The Adara kitchen will operate with immersion circulators, liquid nitrogen, and smoke guns, but Chef Ghoshal maintains that “there is a lot of honest cooking involved.” Ghoshal adds that, “the equipment that we’re using that’s new, so to speak, are also being used in kitchens across the country, molecular gastronomy or not.”

And what about the outlandish, scientific ingredients? To this, Ghoshal replies,  

“When was the last time you turned around your Heinz Ketchup and read the ingredients? What is called molecular cuisine has really been a part of our every day food that we buy at ShopRite and Pathmark," he said. "There are things that have xanthan gum, and citric acid, and agar-agar—a jellifying agent—is a vegetable derivative. We’ve been ingesting these ingredients for time and memoriam. It’s already in our diet, it’s been in our diet, and I’m simply applying these ingredients in different applications and compositions.”

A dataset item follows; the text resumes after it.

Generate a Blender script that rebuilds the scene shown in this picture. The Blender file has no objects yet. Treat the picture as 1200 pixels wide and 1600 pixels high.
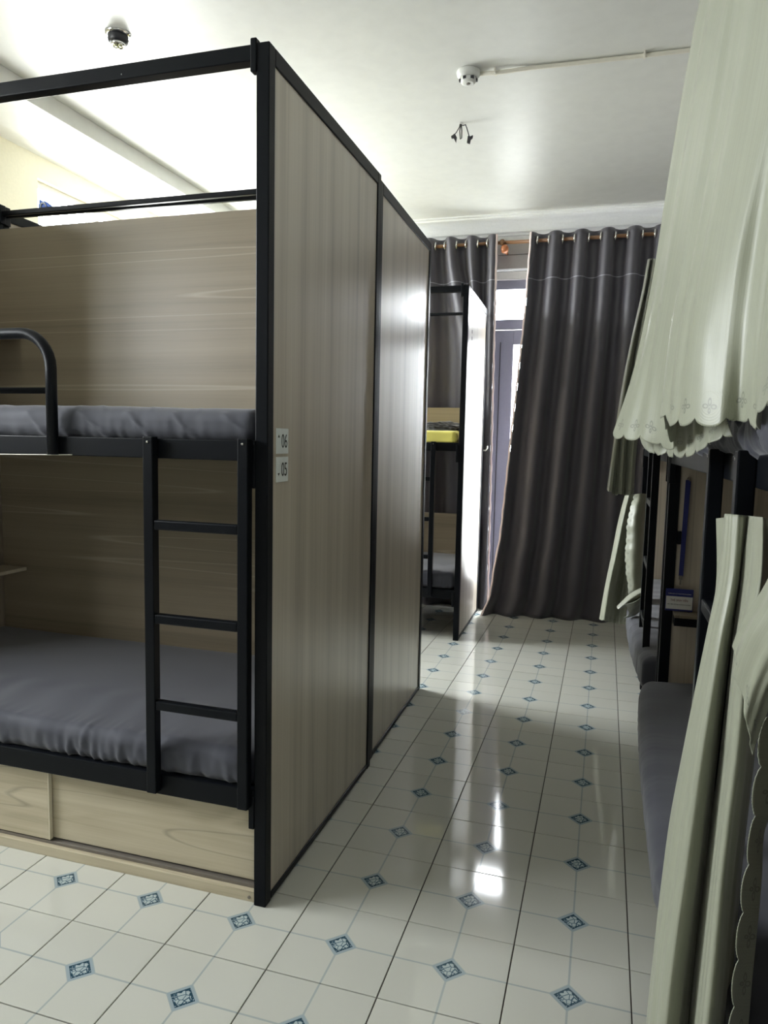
import bpy, bmesh, math, random
import numpy as np
from mathutils import Vector, Matrix, noise

random.seed(7)
SC = bpy.context.scene
COL = SC.collection
PI = math.pi

# ------------------------------------------------------------------ camera
cam_data = bpy.data.cameras.new('camera')
cam = bpy.data.objects.new('camera', cam_data)
COL.objects.link(cam)
cam_data.sensor_fit = 'HORIZONTAL'
cam_data.sensor_width = 36.0
cam_data.lens = 36.0 * 1132.40 / 1200.0
cam_data.clip_start = 0.02
right = Vector((0.95628713, 0.29168595, 0.02083821))
up = Vector((-0.04873402, 0.08869985, 0.99486548))
back = Vector((0.28833994, -0.95239259, 0.09903755))
cam.matrix_world = Matrix(((right.x, up.x, back.x, 0.02355), (right.y, up.y, back.y, -1.73808),
                           (right.z, up.z, back.z, 1.36659), (0, 0, 0, 1)))
SC.camera = cam

# ------------------------------------------------------------------ sky and exposure
SC.view_settings.view_transform = 'Standard'
SC.view_settings.look = 'None'
SC.view_settings.gamma = 1.0
SC.view_settings.use_curve_mapping = False
SC.view_settings.exposure = 0.06
world = bpy.data.worlds.new('overcast_sky')
SC.world = world
world.use_nodes = True
bg = world.node_tree.nodes['Background']
wt = world.node_tree
_tc = wt.nodes.new('ShaderNodeTexCoord')
_sp = wt.nodes.new('ShaderNodeSeparateXYZ')
_mr = wt.nodes.new('ShaderNodeMapRange')          # overcast sky above, duller ground below the horizon
_mr.inputs['From Min'].default_value = -0.06
_mr.inputs['From Max'].default_value = 0.02
_mx = wt.nodes.new('ShaderNodeMix')
_mx.data_type = 'RGBA'
_mx.inputs['A'].default_value = (0.60, 0.60, 0.585, 1)
_mx.inputs['B'].default_value = (0.97, 0.975, 1.0, 1)
wt.links.new(_tc.outputs['Generated'], _sp.inputs[0])
wt.links.new(_sp.outputs['Z'], _mr.inputs['Value'])
wt.links.new(_mr.outputs[0], _mx.inputs['Factor'])
wt.links.new(_mx.outputs['Result'], bg.inputs['Color'])
bg.inputs['Strength'].default_value = 42.0
SC.cycles.max_bounces = 8
SC.cycles.diffuse_bounces = 5
SC.cycles.glossy_bounces = 4
SC.cycles.transparent_max_bounces = 12
SC.cycles.sample_clamp_indirect = 6.0


def portal(name, loc, sx, sz, normal):
    """marks a window opening so that the sky behind it is sampled well; emits nothing itself"""
    l = bpy.data.lights.new(name, 'AREA')
    l.shape = 'RECTANGLE'
    l.size = sx
    l.size_y = sz
    l.cycles.is_portal = True
    o = bpy.data.objects.new(name, l)
    COL.objects.link(o)
    o.location = loc
    o.rotation_euler = Vector(normal).to_track_quat('-Z', 'Y').to_euler()
    return o


# room shell dimensions
XL, XR, YB, YF, ZC = -3.52, 1.30, -4.0, 4.25, 3.12
portal('daylight_added_window', (XL - 0.16, -0.95, 2.25), 1.7, 1.0, (1, 0, 0))  # portal of the added, out-of-view left window
portal('daylight_left_rear', (XL - 0.16, 3.12, 1.94), 1.84, 2.08, (1, 0, 0))
portal('daylight_door', (-0.10, YF + 0.19, 1.35), 1.7, 2.64, (0, -1, 0))


# ------------------------------------------------------------------ materials
def newmat(name):
    m = bpy.data.materials.new(name)
    m.use_nodes = True
    nt = m.node_tree
    return m, nt, nt.nodes['Principled BSDF']


class G:
    """small node graph helper"""
    def __init__(self, nt):
        self.nt = nt

    def n(self, t, **kw):
        nd = self.nt.nodes.new(t)
        for k, v in kw.items():
            setattr(nd, k, v)
        return nd

    def link(self, a, b):
        self.nt.links.new(a, b)

    def val(self, sock, v):
        if hasattr(v, 'is_output') or isinstance(v, bpy.types.NodeSocket):
            self.nt.links.new(v, sock)
        else:
            sock.default_value = v

    def m(self, op, a, b=None, c=None, clamp=False):
        nd = self.n('ShaderNodeMath', operation=op)
        nd.use_clamp = clamp
        self.val(nd.inputs[0], a)
        if b is not None:
            self.val(nd.inputs[1], b)
        if c is not None:
            self.val(nd.inputs[2], c)
        return nd.outputs[0]

    def mix(self, f, a, b):
        nd = self.n('ShaderNodeMix', data_type='RGBA')
        self.val(nd.inputs['Factor'], f)
        self.val(nd.inputs['A'], a)
        self.val(nd.inputs['B'], b)
        return nd.outputs['Result']

    def coords(self, kind='Object', scale=(1, 1, 1), loc=(0, 0, 0)):
        tc = self.n('ShaderNodeTexCoord')
        mp = self.n('ShaderNodeMapping')
        mp.inputs['Scale'].default_value = scale
        mp.inputs['Location'].default_value = loc
        self.link(tc.outputs[kind], mp.inputs['Vector'])
        return mp.outputs['Vector']

    def noise(self, vec, scale, detail=4, rough=0.5, dist=0.0):
        nd = self.n('ShaderNodeTexNoise')
        self.link(vec, nd.inputs['Vector'])
        nd.inputs['Scale'].default_value = scale
        nd.inputs['Detail'].default_value = detail
        nd.inputs['Roughness'].default_value = rough
        nd.inputs['Distortion'].default_value = dist
        return nd.outputs['Fac']

    def ramp(self, f, stops, interp='LINEAR'):
        nd = self.n('ShaderNodeValToRGB')
        cr = nd.color_ramp
        cr.interpolation = interp
        while len(cr.elements) < len(stops):
            cr.elements.new(0.5)
        for e, (p, c) in zip(cr.elements, stops):
            e.position = p
            e.color = (*c, 1) if len(c) == 3 else c
        self.link(f, nd.inputs['Fac'])
        return nd.outputs['Color']

    def bump(self, h, strength, dist, bsdf):
        nd = self.n('ShaderNodeBump')
        nd.inputs['Strength'].default_value = strength
        nd.inputs['Distance'].default_value = dist
        self.link(h, nd.inputs['Height'])
        self.link(nd.outputs['Normal'], bsdf.inputs['Normal'])


def plain(name, col, rough=0.5, metal=0.0, spec=0.5, bump=0.0, bscale=60):
    m, nt, b = newmat(name)
    b.inputs['Base Color'].default_value = (*col, 1)
    b.inputs['Roughness'].default_value = rough
    b.inputs['Metallic'].default_value = metal
    b.inputs['Specular IOR Level'].default_value = spec
    g = G(nt)
    v = g.coords('Object')
    nz = g.noise(v, bscale, 3)
    c = g.mix(nz, (*[x * 0.94 for x in col], 1), (*[min(1, x * 1.06) for x in col], 1))
    g.link(c, b.inputs['Base Color'])
    if bump:
        g.bump(nz, bump, 0.002, b)
    return m


def wood(name, axis, base=(0.45, 0.385, 0.30), dark=(0.27, 0.225, 0.165), light=(0.55, 0.485, 0.39),
         rough=0.33, streak=0.0, figure=0.0, off=(0, 0, 0)):
    """laminate board with the grain running along the given world axis"""
    m, nt, b = newmat(name)
    g = G(nt)
    s = [9.0, 9.0, 9.0]
    s['xyz'.index(axis)] = 0.16
    v = g.coords('Object', tuple(s), off)
    broad = g.noise(v, 1.3, 2, 0.5, 0.1)
    mid = g.noise(v, 4.0, 3, 0.55, 0.1)
    s2 = [150.0, 150.0, 150.0]
    s2['xyz'.index(axis)] = 2.5
    v2 = g.coords('Object', tuple(s2), off)
    fine = g.noise(v2, 1.0, 3, 0.6)
    f = g.m('MULTIPLY_ADD', broad, 0.65, g.m('MULTIPLY_ADD', mid, 0.45, g.m('MULTIPLY', fine, 0.22)))
    if figure:
        s3 = [5.0, 5.0, 5.0]
        s3['xyz'.index(axis)] = 0.9
        v3 = g.coords('Object', tuple(s3), off)
        n3 = g.noise(v3, 1.1, 2, 0.45, 0.6)
        rings = g.m('SINE', g.m('MULTIPLY', n3, 55.0))
        f = g.m('MULTIPLY_ADD', rings, figure, f)
    c = g.ramp(f, [(0.40, dark), (0.62, base), (0.86, light)])
    if streak:
        s4 = [7.0, 7.0, 7.0]
        s4['xyz'.index(axis)] = 0.11 if not figure else 0.5
        v4 = g.coords('Object', tuple(s4), (off[0] + 3.1, off[1], off[2] + 1.7))
        n4 = g.noise(v4, 1.0, 1, 0.4)
        line = g.m('SUBTRACT', 1.0, g.m('MULTIPLY', g.m('ABSOLUTE', g.m('SUBTRACT', g.m('FRACT', g.m('MULTIPLY', n4, 4.5)), 0.5)), 34.0), clamp=True)
        sc = (0.62, 0.55, 0.43, 1) if streak > 0 else (0.17, 0.14, 0.10, 1)
        c = g.mix(g.m('MULTIPLY', line, abs(streak)), c, sc)
    g.link(c, b.inputs['Base Color'])
    b.inputs['Roughness'].default_value = rough
    g.bump(fine, 0.12, 0.0006, b)
    return m


M = {}
M['panel'] = wood('laminate_vertical_grain', 'z', rough=0.36, streak=-0.45)
M['panel'].node_tree.nodes['Principled BSDF'].inputs['Coat Weight'].default_value = 1.0
M['panel'].node_tree.nodes['Principled BSDF'].inputs['Coat Roughness'].default_value = 0.30
M['panel'].node_tree.nodes['Principled BSDF'].inputs['Specular IOR Level'].default_value = 0.9
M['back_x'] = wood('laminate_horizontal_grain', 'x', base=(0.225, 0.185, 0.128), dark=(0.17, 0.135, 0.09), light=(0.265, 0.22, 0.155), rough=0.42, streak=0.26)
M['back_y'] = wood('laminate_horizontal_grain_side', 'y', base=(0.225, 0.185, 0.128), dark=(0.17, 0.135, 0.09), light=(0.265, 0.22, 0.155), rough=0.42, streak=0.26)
M['door_wood'] = wood('laminate_figured_grain', 'x', base=(0.47, 0.41, 0.29), dark=(0.30, 0.25, 0.165), light=(0.56, 0.50, 0.37), rough=0.4, figure=0.045, streak=-0.45)
M['edge'] = plain('laminate_edge_band', (0.62, 0.57, 0.44), 0.5)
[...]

That leaves one big question: affordability. The menu does offer a 12-course Grand Tour, with complimentary bottle of champagne, priced at $165. But meals of that magnitude, those once-in-a-lifetime-meals, don’t easily lend themselves to regular consumption intestinally or economically. How does Ghoshal plan to build a repeat clientele on that style of dining? Unlike Ferran Adria’s legendary, molecular cuisine restaurant, El Bulli, Adara is not designed to operate at a loss. In fact, the main financier behind Adara has worked in risk management for 35 years. 

Ghoshal built a menu that features affordable a la carte selections for the “regular” client, where the price is not disproportionate with the intellectual and gastronomic thrill. I got a peek at the Adara menu which will offer first courses priced between $12 and $18 and second courses between $28 and $38. Some standouts include, “duo of duck” ($34), described on the menu as bundle and confit/green curry/papaya/lemongrass sorbet.” There’s also “pork belly with five flavors” ($30), mustard, napa cabbage, rye, root beer, and hickory.  And an entrée called “acqua di gio” ($35), featuring sea scallops, baby octopus, peas and carrots, bacon and chaat.

Adara will also offer the mini-bar option. For $32 per person, the intimate bar at Adara can be reserved for parties of four, or for two parties of two. The mini bar menu will include a mocktail and amuse-bouche, a first course, and dessert.   

Then there are the prix fixe tastings. A three-course prix fixe is priced at $59, a five-course meal at $79, and a seven-course meal at $105.  Each prix fixe option will be accompanied by house-made aerated brioche, and two amuse bouche.

Adara is, in proper Montclair fashion, a BYOB. Mocktails are reasonably priced at $8, and are undoubtedly molecularly inspired.  Some will be served in slanted glasses, or on chargers with a glass accompanied by a mix-in shot. A mocktail named Tulsi will include lychee caviar, and Lady Grey will feature lavender vapor. I am looking forward to a mocktail named Nude Buddha, made with sparkling Asian Pear, fennel, ginger mint, egg white and jasmine bubbles.  

In a town that prides itself on diversity, the modern American cuisine of Adara should be a welcomed addition to our restaurant profile.  After all, it’s not another Italian restaurant! But when a chef like Tre Ghoshal comes along, with a concept like Adara, it could be easy for some to simply focus on sensational details of cuisine, like shrimp cocktail via atomizer.

But full appreciation of any food, peasant or molecular, requires one to understand where the food came from, how it was handled, and who put it there. Once this is grasped, the food transcends simple sustenance and becomes an entertaining, enjoyable and informed experience.